Thanks to poor relations between North Korea and the United States, the remains of 5,300 missing U.S. troops are left stranded in a hostile country.

From 1996 and 2005, the U.S. and North Korea led joint searches for the remains of Americans who went missing in action during the Korean War. During this brief collaboration, search teams conducted 33 operations and recovered 229 sets of American remains.

The program was squashed when the U.S. military began to fear for the safety of American researchers. Attempts to restart the search effort stalled in 2011 after North Korea launched a ballistic missile.

To say that relations went downhill would be an understatement. With every rocket launch, outlandish threat and unlawful imprisonment, North Korea has poured more fuel on the fire destroying any shred of diplomacy left between the two nations. Like it or not, those bones aren’t coming back without some diplomatic miracle.

The Associated Press obtained special permission to visit North Korea and research this story. With a People’s Army escort, reporters saw firsthand how American remains were dug up and reburied by North Korean villagers.

It’s impossible to judge the veracity of remains simply by looking at them. Only expert eyes and a long and difficult forensic identification process can do that. There were no dogtags, unit insignia or other identification clues mixed in with the remains seen by The AP.

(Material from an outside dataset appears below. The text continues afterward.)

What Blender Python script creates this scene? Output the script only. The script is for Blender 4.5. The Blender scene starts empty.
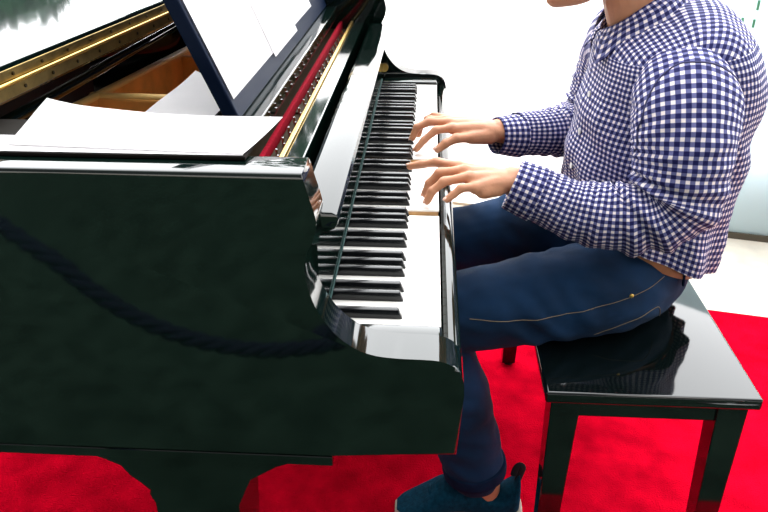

Villagers acknowledged the remains were gathered haphazardly as construction progressed. It is quite possible, they said, the remains could include animal bones or the remains of combatants from other countries.

Korean War veteran Larry Kinard told the AP that he felt it was a “travesty” that the bones of 5,300 missing U.S. troops are trapped so far from home.

“Approximately 5,300 of our comrades still lie in the ground in North Korea and little or no effort is currently underway to recover them,” he said. “The KWVA members, who average nearly 85 years old, want to see their fellow brothers-in-arms found, identified, brought home, and laid to rest in our country.”